— start of Record excerpts —

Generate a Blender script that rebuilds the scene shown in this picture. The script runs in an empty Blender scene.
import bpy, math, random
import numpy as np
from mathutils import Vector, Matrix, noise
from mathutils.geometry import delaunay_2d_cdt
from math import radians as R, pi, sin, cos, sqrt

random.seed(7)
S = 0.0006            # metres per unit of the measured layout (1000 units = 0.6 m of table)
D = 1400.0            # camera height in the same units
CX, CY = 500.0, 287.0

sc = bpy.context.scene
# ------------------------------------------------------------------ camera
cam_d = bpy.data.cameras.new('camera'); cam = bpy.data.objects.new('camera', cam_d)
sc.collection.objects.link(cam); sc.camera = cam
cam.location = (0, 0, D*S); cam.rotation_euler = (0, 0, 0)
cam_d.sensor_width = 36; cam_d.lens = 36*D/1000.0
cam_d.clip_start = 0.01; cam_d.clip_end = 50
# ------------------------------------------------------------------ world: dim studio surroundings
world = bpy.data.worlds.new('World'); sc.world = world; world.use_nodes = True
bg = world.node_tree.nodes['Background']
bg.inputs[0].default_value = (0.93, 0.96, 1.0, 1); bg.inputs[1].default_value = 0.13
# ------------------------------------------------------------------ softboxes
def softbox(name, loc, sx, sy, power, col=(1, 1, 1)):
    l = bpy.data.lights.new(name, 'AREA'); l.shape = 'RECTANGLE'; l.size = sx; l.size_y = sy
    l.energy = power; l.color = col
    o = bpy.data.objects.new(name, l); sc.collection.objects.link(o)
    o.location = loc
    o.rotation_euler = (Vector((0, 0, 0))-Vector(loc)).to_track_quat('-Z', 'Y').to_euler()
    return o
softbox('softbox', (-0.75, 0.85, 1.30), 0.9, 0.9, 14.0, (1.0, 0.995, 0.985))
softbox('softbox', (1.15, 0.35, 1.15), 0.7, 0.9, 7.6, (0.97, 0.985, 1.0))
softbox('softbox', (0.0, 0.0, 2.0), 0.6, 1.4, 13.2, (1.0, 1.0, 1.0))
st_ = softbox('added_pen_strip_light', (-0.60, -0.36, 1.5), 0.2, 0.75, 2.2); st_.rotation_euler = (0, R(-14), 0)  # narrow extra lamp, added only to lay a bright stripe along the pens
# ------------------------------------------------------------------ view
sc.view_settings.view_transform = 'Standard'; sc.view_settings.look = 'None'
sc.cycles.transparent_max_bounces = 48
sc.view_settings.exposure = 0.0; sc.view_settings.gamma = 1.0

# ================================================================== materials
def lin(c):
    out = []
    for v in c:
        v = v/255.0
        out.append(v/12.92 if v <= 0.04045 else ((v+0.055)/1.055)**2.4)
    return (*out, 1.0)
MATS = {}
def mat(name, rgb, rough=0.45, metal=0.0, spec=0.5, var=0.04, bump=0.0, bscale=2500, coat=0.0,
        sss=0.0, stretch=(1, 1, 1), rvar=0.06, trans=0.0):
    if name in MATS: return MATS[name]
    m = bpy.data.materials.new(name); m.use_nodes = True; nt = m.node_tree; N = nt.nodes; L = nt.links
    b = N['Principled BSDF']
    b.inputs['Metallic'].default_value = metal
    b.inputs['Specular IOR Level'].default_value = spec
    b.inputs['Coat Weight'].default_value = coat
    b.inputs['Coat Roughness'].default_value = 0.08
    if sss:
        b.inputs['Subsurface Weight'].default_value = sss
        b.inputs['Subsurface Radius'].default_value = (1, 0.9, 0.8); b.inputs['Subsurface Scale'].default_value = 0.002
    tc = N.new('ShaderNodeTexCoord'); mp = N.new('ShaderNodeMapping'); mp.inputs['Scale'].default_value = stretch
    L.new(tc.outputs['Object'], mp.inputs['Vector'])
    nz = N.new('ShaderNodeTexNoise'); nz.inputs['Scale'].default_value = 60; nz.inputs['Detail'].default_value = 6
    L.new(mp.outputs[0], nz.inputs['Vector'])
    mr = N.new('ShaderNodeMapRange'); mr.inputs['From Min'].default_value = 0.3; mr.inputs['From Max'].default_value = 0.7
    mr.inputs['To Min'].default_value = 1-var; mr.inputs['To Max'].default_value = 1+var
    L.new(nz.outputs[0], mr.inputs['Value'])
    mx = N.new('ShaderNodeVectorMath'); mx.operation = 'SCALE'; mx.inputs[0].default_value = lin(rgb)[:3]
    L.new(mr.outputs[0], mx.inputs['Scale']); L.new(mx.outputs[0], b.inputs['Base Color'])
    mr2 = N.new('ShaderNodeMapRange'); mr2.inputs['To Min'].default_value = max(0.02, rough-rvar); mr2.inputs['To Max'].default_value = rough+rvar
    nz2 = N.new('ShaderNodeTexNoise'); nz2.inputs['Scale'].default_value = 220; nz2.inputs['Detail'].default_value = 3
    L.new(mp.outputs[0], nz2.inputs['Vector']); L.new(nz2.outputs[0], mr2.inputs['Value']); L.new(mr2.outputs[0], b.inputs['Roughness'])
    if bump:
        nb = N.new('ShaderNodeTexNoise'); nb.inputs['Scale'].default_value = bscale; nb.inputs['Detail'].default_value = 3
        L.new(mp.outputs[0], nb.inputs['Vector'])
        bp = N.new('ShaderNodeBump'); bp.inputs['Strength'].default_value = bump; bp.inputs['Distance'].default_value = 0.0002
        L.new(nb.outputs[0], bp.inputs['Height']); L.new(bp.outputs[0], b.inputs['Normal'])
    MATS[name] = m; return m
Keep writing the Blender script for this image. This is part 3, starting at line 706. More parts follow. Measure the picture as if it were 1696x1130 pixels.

— end of Record excerpts —

→ **What to produce**
From the first line of the data through the line with "CX, CY = 500.0, 287.0", quote each line exactly and add nothing else.

→ **Finished exercise**
Generate a Blender script that rebuilds the scene shown in this picture. The script runs in an empty Blender scene.
import bpy, math, random
import numpy as np
from mathutils import Vector, Matrix, noise
from mathutils.geometry import delaunay_2d_cdt
from math import radians as R, pi, sin, cos, sqrt

random.seed(7)
S = 0.0006            # metres per unit of the measured layout (1000 units = 0.6 m of table)
D = 1400.0            # camera height in the same units
CX, CY = 500.0, 287.0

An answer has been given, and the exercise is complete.